Reproduce exactly the lines from the line with "Continue the Blender Python script for this scene: part 3, from" through the line with "4*s_)).build('window', 'window_dark', root, smooth=False)", both included, and no other lines.

§ Data lines:
+--

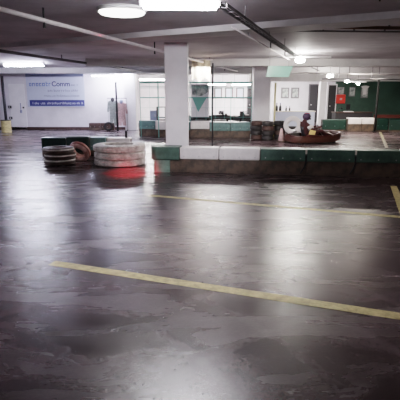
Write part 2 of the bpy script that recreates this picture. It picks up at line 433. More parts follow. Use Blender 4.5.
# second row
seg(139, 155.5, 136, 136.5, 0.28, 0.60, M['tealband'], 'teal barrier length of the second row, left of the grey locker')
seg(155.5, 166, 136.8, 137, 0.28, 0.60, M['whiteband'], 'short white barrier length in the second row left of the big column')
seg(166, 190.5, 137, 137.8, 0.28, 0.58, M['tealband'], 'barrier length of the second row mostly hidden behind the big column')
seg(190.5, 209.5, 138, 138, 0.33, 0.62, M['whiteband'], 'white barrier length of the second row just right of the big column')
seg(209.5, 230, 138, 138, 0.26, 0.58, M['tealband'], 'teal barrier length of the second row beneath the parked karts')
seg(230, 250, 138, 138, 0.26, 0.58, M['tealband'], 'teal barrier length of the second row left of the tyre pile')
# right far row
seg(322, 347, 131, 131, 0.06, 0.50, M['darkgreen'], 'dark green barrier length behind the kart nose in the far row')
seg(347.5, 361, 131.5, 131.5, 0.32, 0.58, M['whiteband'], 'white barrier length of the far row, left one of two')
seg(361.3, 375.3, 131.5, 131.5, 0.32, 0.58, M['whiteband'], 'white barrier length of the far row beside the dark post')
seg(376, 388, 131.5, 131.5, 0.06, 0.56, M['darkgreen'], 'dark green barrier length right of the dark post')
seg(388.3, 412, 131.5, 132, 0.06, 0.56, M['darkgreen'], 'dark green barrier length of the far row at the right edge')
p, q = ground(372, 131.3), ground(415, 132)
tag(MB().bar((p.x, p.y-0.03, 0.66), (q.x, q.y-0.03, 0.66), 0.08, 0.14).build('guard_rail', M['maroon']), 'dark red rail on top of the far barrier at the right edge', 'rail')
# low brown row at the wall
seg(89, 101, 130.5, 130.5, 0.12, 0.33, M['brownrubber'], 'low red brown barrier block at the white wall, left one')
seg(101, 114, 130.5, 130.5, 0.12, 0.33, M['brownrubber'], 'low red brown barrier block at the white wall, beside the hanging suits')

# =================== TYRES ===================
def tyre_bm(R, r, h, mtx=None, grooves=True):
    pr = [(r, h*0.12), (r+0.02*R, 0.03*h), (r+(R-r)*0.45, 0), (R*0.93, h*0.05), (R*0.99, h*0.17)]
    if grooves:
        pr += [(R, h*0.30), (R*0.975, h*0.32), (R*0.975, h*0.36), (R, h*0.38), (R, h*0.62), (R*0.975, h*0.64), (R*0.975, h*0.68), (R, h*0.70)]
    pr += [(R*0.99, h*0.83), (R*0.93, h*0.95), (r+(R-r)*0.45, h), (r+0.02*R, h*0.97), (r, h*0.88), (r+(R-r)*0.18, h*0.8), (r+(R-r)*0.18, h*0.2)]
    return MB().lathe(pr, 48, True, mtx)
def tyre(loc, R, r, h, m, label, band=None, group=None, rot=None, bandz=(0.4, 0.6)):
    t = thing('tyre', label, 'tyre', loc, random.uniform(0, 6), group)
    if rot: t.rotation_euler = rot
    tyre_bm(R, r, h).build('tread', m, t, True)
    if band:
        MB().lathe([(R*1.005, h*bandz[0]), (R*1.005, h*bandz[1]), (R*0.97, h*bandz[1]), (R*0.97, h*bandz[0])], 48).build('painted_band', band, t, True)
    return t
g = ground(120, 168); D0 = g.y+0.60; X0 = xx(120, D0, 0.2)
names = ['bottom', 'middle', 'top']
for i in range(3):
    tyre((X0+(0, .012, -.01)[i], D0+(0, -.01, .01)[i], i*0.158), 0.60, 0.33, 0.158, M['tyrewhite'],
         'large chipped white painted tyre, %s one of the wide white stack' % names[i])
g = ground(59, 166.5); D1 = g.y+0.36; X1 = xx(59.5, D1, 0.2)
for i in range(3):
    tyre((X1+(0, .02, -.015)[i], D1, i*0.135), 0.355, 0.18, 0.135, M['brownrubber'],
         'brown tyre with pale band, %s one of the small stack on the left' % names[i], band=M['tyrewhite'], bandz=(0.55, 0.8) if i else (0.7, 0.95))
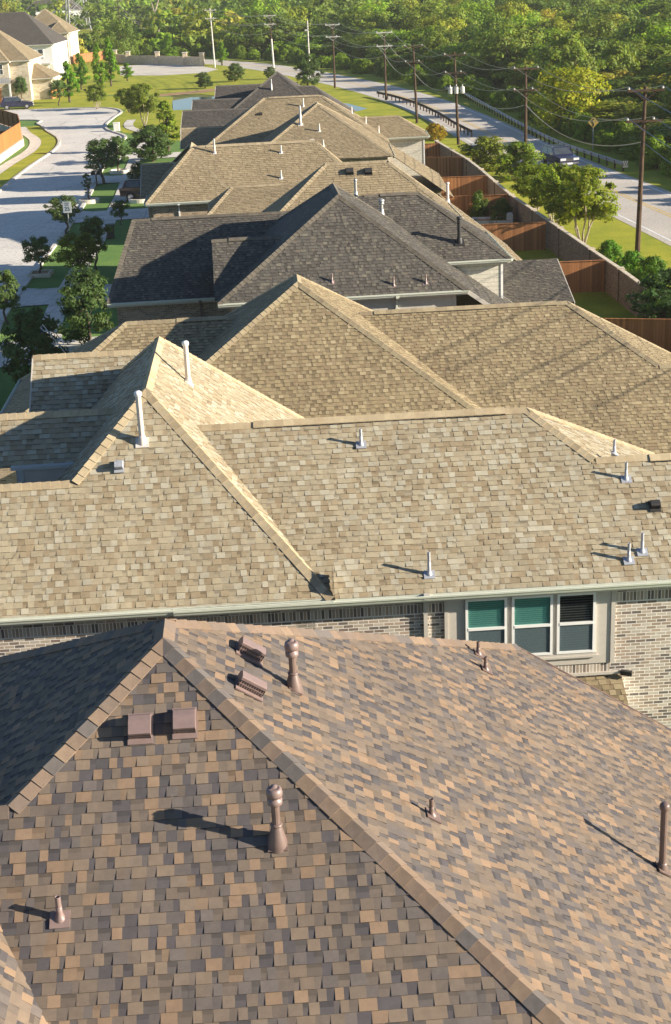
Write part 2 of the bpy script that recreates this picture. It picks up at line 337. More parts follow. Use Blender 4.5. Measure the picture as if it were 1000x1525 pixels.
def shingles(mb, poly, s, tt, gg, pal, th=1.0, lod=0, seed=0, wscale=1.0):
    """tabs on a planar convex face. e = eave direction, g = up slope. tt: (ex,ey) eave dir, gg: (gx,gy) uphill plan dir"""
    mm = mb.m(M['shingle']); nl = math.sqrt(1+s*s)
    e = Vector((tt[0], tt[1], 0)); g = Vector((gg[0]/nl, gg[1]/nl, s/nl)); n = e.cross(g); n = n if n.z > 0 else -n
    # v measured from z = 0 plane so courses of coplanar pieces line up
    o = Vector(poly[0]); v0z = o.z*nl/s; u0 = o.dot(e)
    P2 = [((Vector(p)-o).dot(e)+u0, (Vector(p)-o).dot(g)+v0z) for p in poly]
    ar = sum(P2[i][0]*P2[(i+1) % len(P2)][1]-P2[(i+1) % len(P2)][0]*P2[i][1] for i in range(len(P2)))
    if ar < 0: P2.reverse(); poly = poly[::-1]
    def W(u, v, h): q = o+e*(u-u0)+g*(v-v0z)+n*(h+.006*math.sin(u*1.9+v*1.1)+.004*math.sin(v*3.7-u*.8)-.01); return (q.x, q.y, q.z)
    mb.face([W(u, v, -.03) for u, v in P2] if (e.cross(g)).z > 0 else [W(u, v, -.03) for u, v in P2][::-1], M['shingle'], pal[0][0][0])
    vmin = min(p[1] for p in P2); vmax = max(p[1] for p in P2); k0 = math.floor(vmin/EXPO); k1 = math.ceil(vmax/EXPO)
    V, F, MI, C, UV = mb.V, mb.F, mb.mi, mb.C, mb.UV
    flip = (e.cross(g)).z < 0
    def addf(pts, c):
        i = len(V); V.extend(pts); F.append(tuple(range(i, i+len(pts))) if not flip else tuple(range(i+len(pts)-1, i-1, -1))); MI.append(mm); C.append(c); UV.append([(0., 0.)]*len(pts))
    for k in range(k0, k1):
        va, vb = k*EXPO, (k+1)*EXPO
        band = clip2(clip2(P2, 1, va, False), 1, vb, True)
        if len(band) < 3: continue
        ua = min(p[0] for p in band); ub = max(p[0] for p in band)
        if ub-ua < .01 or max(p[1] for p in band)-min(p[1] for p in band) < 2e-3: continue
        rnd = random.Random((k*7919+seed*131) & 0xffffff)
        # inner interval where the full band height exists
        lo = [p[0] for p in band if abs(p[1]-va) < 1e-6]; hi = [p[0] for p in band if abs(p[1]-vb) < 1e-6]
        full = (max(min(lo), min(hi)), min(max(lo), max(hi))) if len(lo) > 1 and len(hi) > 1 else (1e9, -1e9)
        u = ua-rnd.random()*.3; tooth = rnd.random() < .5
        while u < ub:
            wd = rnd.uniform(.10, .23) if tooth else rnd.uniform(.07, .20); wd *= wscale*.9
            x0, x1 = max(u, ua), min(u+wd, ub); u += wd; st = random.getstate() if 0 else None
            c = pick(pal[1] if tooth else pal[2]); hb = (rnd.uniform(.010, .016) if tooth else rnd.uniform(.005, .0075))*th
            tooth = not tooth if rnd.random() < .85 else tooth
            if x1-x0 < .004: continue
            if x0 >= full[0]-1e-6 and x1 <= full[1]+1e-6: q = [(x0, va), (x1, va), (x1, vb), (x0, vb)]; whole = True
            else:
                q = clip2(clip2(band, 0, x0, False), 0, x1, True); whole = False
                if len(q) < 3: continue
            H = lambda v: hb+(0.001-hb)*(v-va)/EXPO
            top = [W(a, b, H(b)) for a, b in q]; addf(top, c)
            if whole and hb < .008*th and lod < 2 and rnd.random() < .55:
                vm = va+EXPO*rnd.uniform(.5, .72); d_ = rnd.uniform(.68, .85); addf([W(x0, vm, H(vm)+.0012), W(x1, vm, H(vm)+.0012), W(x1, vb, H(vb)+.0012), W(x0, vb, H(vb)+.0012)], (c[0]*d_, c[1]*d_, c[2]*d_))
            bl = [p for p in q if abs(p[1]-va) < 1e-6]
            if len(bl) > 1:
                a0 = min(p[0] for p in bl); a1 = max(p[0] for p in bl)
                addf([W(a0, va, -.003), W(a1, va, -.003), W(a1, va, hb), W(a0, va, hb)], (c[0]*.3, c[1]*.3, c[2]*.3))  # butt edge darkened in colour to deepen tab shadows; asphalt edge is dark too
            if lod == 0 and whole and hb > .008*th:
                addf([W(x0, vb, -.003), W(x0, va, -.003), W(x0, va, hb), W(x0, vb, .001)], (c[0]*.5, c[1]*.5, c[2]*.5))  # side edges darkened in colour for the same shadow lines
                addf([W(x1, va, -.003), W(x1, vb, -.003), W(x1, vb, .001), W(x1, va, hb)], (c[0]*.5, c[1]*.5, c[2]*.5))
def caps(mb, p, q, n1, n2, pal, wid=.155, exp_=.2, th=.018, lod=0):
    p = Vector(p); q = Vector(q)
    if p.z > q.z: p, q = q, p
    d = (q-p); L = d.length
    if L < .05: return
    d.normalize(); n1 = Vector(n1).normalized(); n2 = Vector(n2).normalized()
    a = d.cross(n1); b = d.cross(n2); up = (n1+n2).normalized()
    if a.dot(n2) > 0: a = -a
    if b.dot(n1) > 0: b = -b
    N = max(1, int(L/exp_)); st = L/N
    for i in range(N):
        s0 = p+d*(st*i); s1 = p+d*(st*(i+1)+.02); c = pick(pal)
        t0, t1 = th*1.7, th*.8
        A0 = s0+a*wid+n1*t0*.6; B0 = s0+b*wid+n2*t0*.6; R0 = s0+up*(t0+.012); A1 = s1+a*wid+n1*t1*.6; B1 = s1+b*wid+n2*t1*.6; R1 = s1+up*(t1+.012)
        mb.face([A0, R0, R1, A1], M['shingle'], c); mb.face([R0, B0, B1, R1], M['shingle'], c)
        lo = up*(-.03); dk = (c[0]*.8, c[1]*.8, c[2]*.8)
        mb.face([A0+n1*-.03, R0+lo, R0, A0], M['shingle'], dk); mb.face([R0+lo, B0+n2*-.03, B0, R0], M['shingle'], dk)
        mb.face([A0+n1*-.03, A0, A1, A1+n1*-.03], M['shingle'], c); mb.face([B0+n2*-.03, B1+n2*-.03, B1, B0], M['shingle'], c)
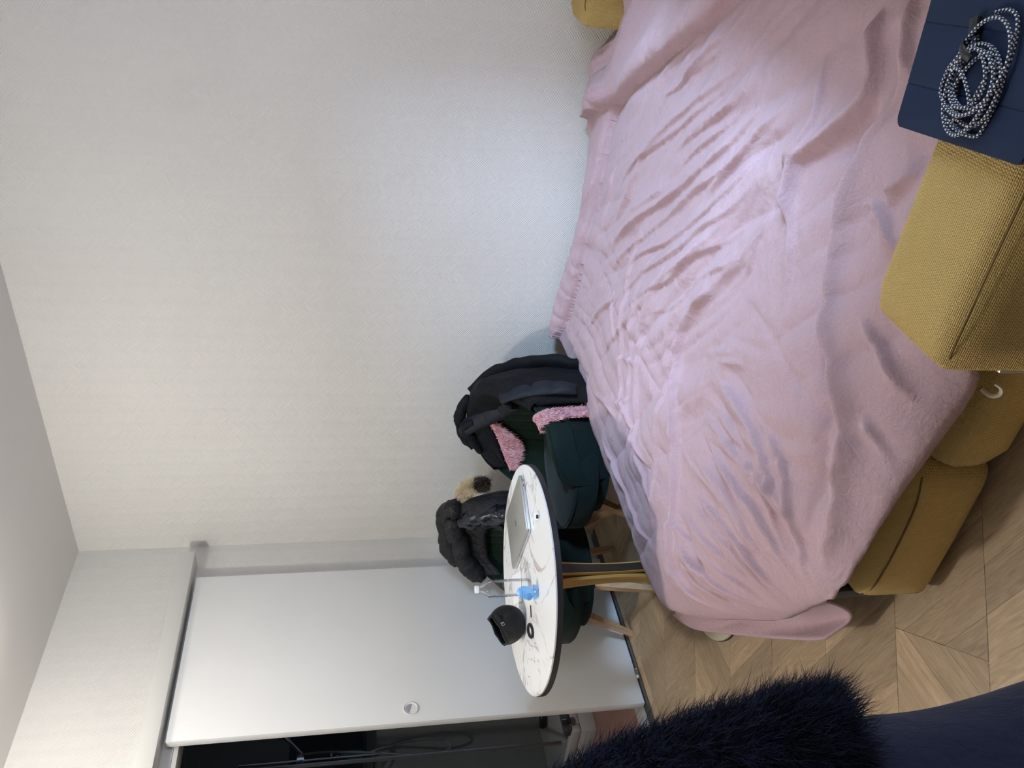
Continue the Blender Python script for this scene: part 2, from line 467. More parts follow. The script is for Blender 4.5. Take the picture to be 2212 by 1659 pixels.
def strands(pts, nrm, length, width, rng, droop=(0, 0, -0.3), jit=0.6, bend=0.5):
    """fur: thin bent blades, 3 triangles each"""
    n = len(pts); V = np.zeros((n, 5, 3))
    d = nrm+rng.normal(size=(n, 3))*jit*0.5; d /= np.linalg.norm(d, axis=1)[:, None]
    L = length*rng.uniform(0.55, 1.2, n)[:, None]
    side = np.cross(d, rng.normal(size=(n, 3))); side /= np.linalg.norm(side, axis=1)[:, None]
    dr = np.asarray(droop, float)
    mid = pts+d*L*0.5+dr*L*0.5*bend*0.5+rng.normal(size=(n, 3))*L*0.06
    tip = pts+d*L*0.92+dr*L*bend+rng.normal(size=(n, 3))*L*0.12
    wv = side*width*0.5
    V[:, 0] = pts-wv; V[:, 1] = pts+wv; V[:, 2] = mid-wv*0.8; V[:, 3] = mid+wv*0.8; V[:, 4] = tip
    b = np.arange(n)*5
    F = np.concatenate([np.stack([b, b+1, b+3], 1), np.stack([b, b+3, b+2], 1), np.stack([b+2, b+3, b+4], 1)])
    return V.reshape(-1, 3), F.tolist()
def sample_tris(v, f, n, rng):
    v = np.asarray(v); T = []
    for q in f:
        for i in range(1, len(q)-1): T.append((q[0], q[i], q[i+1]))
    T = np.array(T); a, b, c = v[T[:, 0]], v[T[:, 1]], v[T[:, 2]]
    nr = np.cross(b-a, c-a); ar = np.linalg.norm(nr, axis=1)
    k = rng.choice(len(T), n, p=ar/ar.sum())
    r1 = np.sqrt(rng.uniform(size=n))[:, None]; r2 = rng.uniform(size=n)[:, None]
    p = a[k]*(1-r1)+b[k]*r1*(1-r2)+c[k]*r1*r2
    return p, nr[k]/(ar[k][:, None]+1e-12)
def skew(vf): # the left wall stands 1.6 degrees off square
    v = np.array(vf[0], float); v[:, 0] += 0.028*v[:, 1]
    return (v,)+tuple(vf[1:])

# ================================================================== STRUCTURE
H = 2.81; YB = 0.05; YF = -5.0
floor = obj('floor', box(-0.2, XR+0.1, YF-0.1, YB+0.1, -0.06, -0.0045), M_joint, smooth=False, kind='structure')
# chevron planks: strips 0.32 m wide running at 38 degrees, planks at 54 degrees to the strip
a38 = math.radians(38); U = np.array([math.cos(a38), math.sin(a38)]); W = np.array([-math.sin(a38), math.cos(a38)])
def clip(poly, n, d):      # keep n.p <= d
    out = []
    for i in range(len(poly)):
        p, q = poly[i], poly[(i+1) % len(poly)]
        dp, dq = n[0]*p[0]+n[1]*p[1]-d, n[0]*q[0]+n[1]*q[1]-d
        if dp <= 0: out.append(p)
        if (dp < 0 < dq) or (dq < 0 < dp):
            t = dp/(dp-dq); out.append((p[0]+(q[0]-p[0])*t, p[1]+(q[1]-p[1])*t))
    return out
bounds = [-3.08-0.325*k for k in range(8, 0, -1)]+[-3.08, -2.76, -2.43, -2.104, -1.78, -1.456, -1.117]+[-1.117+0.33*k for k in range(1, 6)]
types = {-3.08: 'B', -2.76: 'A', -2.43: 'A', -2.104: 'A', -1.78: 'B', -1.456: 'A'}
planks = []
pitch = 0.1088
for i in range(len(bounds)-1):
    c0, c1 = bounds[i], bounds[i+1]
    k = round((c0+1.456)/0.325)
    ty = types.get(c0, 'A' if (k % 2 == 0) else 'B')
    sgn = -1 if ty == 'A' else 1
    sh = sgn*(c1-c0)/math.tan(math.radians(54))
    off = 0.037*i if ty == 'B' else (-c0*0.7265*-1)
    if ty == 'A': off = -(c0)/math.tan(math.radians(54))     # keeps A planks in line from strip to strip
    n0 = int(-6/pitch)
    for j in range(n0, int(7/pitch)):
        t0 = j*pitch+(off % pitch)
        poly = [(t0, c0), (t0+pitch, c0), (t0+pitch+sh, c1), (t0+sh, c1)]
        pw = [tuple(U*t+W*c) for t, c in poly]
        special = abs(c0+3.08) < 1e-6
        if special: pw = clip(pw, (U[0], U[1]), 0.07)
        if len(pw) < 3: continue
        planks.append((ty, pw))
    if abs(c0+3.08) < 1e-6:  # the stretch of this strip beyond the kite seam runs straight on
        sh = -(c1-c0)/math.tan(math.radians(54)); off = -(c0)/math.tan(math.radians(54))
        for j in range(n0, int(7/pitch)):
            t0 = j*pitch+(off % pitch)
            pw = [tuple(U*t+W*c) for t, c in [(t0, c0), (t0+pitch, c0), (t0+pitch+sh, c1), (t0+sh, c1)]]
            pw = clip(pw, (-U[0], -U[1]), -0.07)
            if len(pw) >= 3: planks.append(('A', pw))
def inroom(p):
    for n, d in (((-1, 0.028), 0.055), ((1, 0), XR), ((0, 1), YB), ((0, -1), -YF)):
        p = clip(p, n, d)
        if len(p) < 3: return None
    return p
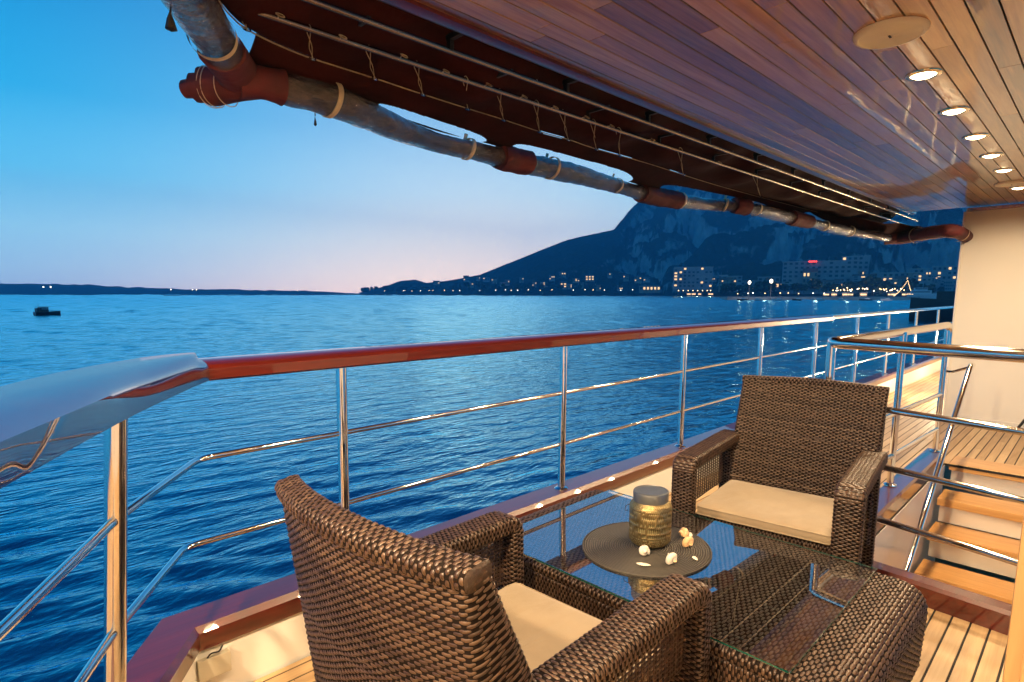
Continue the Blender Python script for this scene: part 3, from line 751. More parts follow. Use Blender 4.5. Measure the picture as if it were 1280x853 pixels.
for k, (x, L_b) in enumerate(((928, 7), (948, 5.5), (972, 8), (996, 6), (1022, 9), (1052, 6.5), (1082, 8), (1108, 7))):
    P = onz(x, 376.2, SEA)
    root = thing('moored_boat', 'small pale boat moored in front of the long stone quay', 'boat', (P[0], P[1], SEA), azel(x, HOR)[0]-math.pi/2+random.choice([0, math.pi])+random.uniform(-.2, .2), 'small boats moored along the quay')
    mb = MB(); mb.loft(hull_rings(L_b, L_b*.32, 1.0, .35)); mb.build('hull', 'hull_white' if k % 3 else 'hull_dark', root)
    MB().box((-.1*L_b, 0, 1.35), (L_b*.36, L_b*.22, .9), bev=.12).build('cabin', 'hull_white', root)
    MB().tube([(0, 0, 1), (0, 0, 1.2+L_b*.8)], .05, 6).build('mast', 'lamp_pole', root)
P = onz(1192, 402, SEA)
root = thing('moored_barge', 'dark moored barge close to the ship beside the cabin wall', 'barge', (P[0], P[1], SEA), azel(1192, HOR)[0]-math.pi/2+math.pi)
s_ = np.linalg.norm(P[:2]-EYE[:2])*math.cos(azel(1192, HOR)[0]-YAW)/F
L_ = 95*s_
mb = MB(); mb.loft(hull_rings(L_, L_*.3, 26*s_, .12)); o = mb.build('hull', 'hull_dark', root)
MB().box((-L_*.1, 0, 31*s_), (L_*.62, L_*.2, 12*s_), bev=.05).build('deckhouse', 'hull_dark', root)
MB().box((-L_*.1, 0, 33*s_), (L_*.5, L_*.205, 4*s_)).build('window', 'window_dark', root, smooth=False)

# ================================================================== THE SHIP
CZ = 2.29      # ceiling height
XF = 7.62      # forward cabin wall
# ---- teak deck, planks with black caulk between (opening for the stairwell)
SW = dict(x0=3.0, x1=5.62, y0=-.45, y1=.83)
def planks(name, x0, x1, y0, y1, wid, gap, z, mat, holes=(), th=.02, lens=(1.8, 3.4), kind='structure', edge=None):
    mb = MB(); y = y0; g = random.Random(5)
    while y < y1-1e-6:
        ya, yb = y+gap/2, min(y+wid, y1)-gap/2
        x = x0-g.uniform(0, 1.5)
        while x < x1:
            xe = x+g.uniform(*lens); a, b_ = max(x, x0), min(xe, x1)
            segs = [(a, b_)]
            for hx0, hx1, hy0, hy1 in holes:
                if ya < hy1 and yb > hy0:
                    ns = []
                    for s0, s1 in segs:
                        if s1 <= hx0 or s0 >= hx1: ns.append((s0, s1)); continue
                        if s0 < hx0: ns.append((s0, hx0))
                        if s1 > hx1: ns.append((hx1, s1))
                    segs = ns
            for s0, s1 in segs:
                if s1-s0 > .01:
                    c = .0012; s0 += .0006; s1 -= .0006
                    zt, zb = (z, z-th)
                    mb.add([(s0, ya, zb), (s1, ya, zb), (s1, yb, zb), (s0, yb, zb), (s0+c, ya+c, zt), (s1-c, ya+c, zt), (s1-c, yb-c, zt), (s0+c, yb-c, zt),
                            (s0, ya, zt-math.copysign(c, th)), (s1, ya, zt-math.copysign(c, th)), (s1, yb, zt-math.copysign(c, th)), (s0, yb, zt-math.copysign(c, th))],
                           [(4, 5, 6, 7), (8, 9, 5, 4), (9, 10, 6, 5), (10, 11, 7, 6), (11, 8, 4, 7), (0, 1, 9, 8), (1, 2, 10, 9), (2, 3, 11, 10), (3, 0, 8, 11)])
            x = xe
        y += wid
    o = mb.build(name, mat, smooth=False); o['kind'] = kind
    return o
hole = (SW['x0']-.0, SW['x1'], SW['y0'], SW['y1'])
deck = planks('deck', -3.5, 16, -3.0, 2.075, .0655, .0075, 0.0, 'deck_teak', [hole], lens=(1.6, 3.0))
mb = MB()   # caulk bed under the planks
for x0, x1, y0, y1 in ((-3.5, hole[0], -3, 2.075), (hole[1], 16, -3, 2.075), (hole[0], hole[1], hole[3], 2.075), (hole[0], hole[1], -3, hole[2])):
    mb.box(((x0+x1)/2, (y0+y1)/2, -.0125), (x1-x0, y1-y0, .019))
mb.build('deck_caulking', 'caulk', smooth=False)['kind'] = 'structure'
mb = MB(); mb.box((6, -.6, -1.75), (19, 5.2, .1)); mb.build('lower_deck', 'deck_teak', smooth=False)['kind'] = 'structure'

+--

§ Exercise answer:
Continue the Blender Python script for this scene: part 3, from line 751. More parts follow. Use Blender 4.5. Measure the picture as if it were 1280x853 pixels.
for k, (x, L_b) in enumerate(((928, 7), (948, 5.5), (972, 8), (996, 6), (1022, 9), (1052, 6.5), (1082, 8), (1108, 7))):
    P = onz(x, 376.2, SEA)
    root = thing('moored_boat', 'small pale boat moored in front of the long stone quay', 'boat', (P[0], P[1], SEA), azel(x, HOR)[0]-math.pi/2+random.choice([0, math.pi])+random.uniform(-.2, .2), 'small boats moored along the quay')
    mb = MB(); mb.loft(hull_rings(L_b, L_b*.32, 1.0, .35)); mb.build('hull', 'hull_white' if k % 3 else 'hull_dark', root)
    MB().box((-.1*L_b, 0, 1.35), (L_b*.36, L_b*.22, .9), bev=.12).build('cabin', 'hull_white', root)
    MB().tube([(0, 0, 1), (0, 0, 1.2+L_b*.8)], .05, 6).build('mast', 'lamp_pole', root)
P = onz(1192, 402, SEA)
root = thing('moored_barge', 'dark moored barge close to the ship beside the cabin wall', 'barge', (P[0], P[1], SEA), azel(1192, HOR)[0]-math.pi/2+math.pi)
s_ = np.linalg.norm(P[:2]-EYE[:2])*math.cos(azel(1192, HOR)[0]-YAW)/F
L_ = 95*s_
mb = MB(); mb.loft(hull_rings(L_, L_*.3, 26*s_, .12)); o = mb.build('hull', 'hull_dark', root)
MB().box((-L_*.1, 0, 31*s_), (L_*.62, L_*.2, 12*s_), bev=.05).build('deckhouse', 'hull_dark', root)
MB().box((-L_*.1, 0, 33*s_), (L_*.5, L_*.205, 4*s_)).build('window', 'window_dark', root, smooth=False)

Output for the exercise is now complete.